# start of INFORMATION SUPPLIED
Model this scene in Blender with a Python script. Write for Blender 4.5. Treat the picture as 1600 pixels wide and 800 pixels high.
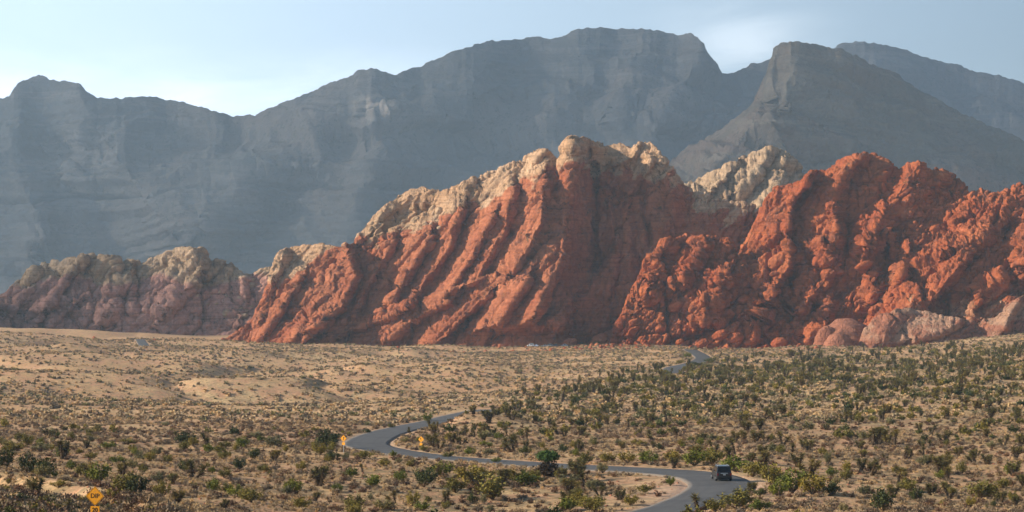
import bpy, math, random, re
import numpy as np
from mathutils import Vector, Matrix
for o in list(bpy.data.objects): bpy.data.objects.remove(o)
random.seed(7); rng = np.random.default_rng(11)
R = math.radians
SC = bpy.context.scene
COL = SC.collection
# ------------------------------------------------------------------ camera
FPX, YH, CZ = 3600.0, 450.0, 60.0            # focal length in photo pixels, horizon row, eye height
PITCH = math.atan((YH-400)/FPX)
cam = bpy.data.cameras.new('camera'); camo = bpy.data.objects.new('camera', cam); COL.objects.link(camo)
cam.sensor_width = 36; cam.lens = 36*FPX/1600; cam.clip_start = 1; cam.clip_end = 60000
camo.location = (0, 0, CZ); camo.rotation_euler = (math.pi/2+PITCH, 0, 0)
SC.camera = camo
SC.render.resolution_x = 1024; SC.render.resolution_y = 512
# ------------------------------------------------------------------ light
SUN_EL, SUN_AZ = R(24), R(-95)               # azimuth from the view direction, negative = left
SDIR = Vector((math.sin(SUN_AZ)*math.cos(SUN_EL), math.cos(SUN_AZ)*math.cos(SUN_EL), math.sin(SUN_EL)))
w = bpy.data.worlds.new('World'); SC.world = w; w.use_nodes = True
nt = w.node_tree; nt.nodes.clear()
def N(nt, kind, **kw):
    n = nt.nodes.new(kind)
    for k, v in kw.items():
        if k.startswith('i_'): n.inputs[int(k[2:]) if k[2:].isdigit() else k[2:]].default_value = v
        else: setattr(n, k, v)
    return n
sky = N(nt, 'ShaderNodeTexSky', sky_type='NISHITA', sun_disc=False, sun_elevation=SUN_EL, sun_rotation=SUN_AZ,
        altitude=1100, air_density=1.0, dust_density=0.15, ozone_density=2.0)
bg = N(nt, 'ShaderNodeBackground'); bg.inputs[1].default_value = 0.052
wo = N(nt, 'ShaderNodeOutputWorld')
# thin low clouds, fixed in the sky's own directions
tc = N(nt, 'ShaderNodeTexCoord')
sep = N(nt, 'ShaderNodeSeparateXYZ'); nt.links.new(tc.outputs['Generated'], sep.inputs[0])
def M(nt, op, a, b=None, c=None, clamp=False):
    n = nt.nodes.new('ShaderNodeMath'); n.operation = op; n.use_clamp = clamp
    for i, v in enumerate((a, b, c)):
        if v is None: continue
        if isinstance(v, (int, float)): n.inputs[i].default_value = v
        else: nt.links.new(v, n.inputs[i])
    return n.outputs[0]
def ramp(nt, fac, stops, interp='LINEAR'):
    n = nt.nodes.new('ShaderNodeValToRGB'); n.color_ramp.interpolation = interp
    e = n.color_ramp.elements
    while len(e) < len(stops): e.new(0.5)
    for i, (p, c) in enumerate(stops):
        e[i].position = p; e[i].color = (c, c, c, 1) if isinstance(c, (int, float)) else (*c, 1)
    nt.links.new(fac, n.inputs[0]); return n.outputs[0]
def mixc(nt, f, a, b, mode='MIX'):
    n = nt.nodes.new('ShaderNodeMix'); n.data_type = 'RGBA'; n.blend_type = mode
    for s, v in ((0, f), (6, a), (7, b)):
        if isinstance(v, (int, float)): n.inputs[s].default_value = v
        elif isinstance(v, tuple): n.inputs[s].default_value = (*v[:3], 1)
        else: nt.links.new(v, n.inputs[s])
    return n.outputs[2]
def noise(nt, vec, scale, detail=4, rough=0.55, dist=0.0, vscale=None, out=0):
    n = nt.nodes.new('ShaderNodeTexNoise'); n.inputs['Scale'].default_value = scale
    n.inputs['Detail'].default_value = detail; n.inputs['Roughness'].default_value = rough; n.inputs['Distortion'].default_value = dist
    if vscale:
        m = nt.nodes.new('ShaderNodeMapping'); m.inputs['Scale'].default_value = vscale
        if len(vscale) == 3: pass
        nt.links.new(vec, m.inputs[0]); vec = m.outputs[0]
    nt.links.new(vec, n.inputs['Vector']); return n.outputs[out]
az = M(nt, 'ARCTAN2', sep.outputs[0], sep.outputs[1])      # 0 ahead, positive right
el = sep.outputs[2]
def bump(v, c, wd):                                         # smooth bell
    d = M(nt, 'DIVIDE', M(nt, 'SUBTRACT', v, c), wd)
    return M(nt, 'EXPONENT', M(nt, 'MULTIPLY', M(nt, 'MULTIPLY', d, d), -1.0))
cl = noise(nt, tc.outputs['Generated'], 16, 6, 0.6, 0.6, vscale=(1, 1, 3.5))
cw = ramp(nt, cl, [(0.30, 0.0), (0.62, 1.0)])
lowband = M(nt, 'MULTIPLY', M(nt, 'MULTIPLY', bump(el, 0.074, 0.022), ramp(nt, M(nt, 'MULTIPLY_ADD', az, 1.0, 0.5), [(0.30, 0.6), (0.42, 1.0), (0.50, 0.0)])), ramp(nt, noise(nt, tc.outputs['Generated'], 3, 3), [(0.35, 0.3), (0.6, 1.0)]))
wisp = M(nt, 'MULTIPLY', M(nt, 'MULTIPLY', bump(az, 0.100, 0.030), bump(el, 0.104, 0.017)), 0.17)
fac = M(nt, 'ADD', M(nt, 'MULTIPLY', lowband, 0.6), M(nt, 'MULTIPLY', wisp, 1.3))
fac = M(nt, 'MULTIPLY', fac, M(nt, 'MULTIPLY_ADD', cw, 0.85, 0.15), clamp=True)
vf = M(nt, 'MULTIPLY', M(nt, 'EXPONENT', M(nt, 'MULTIPLY', M(nt, 'MAXIMUM', el, 0.0), -5.0)), M(nt, 'MULTIPLY_ADD', sep.outputs[0], -1.8, 0.64, clamp=True), clamp=True)
veil = mixc(nt, vf, sky.outputs[0], (23.0, 28.6, 34.5))      # whitish veil, thicker low down and towards the sun
skyc = mixc(nt, fac, veil, (40.0, 40.8, 41.5))
nt.links.new(skyc, bg.inputs[0]); nt.links.new(bg.outputs[0], wo.inputs[0])
sl = bpy.data.lights.new('sun', 'SUN'); sl.energy = 5.0; sl.angle = R(0.5); sl.color = (1.0, 0.865, 0.68)
so = bpy.data.objects.new('sun', sl); COL.objects.link(so)
so.rotation_euler = SDIR.to_track_quat('Z', 'Y').to_euler()
SC.view_settings.view_transform = 'Standard'; SC.view_settings.look = 'None'
SC.view_settings.exposure = 0.58; SC.view_settings.gamma = 1.0; SC.view_settings.use_curve_mapping = False
SC.cycles.max_bounces = 6; SC.cycles.volume_bounces = 1; SC.cycles.diffuse_bounces = 3

# ------------------------------------------------------------------ small maths
def h3(ix, iy, iz, s=0):
    n = (ix.astype(np.int64)*374761393 + iy.astype(np.int64)*668265263 + iz.astype(np.int64)*1274126177 + s*974711) & 0xffffffff
    n = ((n ^ (n >> 13))*1274126177) & 0xffffffff
    n = ((n ^ (n >> 15))*2246822519) & 0xffffffff
    n = n ^ (n >> 16)
    return n.astype(np.float64)/4294967295.0
def vnoise(x, y, z=None, s=0):
    if z is None: z = np.zeros_like(x)
    x0, y0, z0 = np.floor(x), np.floor(y), np.floor(z)
    fx, fy, fz = x-x0, y-y0, z-z0
    ux, uy, uz = (f*f*f*(f*(f*6-15)+10) for f in (fx, fy, fz))
    r = 0
    for i in (0, 1):
        for j in (0, 1):
            for k in (0, 1):
                r = r + h3(x0+i, y0+j, z0+k, s)*(ux if i else 1-ux)*(uy if j else 1-uy)*(uz if k else 1-uz)
    return r*2-1
def fbm(x, y, z=None, o=4, s=0, g=0.5, lac=2.03):
    r, a, t = 0, 1.0, 0
    for i in range(o):
        r = r + a*vnoise(x, y, z, s+i*17); t += a; a *= g; x = x*lac+3.1; y = y*lac+1.7
        if z is not None: z = z*lac+5.3
    return r/t
def worley(x, y, z, s=0):
    x0, y0, z0 = np.floor(x), np.floor(y), np.floor(z)
    f1 = np.full(x.shape, 9.0); f2 = np.full(x.shape, 9.0); cid = np.zeros(x.shape)
    for i in (-1, 0, 1):
        for j in (-1, 0, 1):
            for k in (-1, 0, 1):
                a, b, c = x0+i, y0+j, z0+k
                d = (a+h3(a, b, c, s)-x)**2 + (b+h3(a, b, c, s+1)-y)**2 + (c+h3(a, b, c, s+2)-z)**2
                m = d < f1
                f2 = np.where(m, f1, np.minimum(f2, d)); cid = np.where(m, h3(a, b, c, s+3), cid); f1 = np.where(m, d, f1)
    return np.sqrt(f1), np.sqrt(f2), cid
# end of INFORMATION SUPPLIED
EXERCISE AIM:
Copy each line of the data that contains the word "pixels".

IN RESPONSE:
Model this scene in Blender with a Python script. Write for Blender 4.5. Treat the picture as 1600 pixels wide and 800 pixels high.
FPX, YH, CZ = 3600.0, 450.0, 60.0            # focal length in photo pixels, horizon row, eye height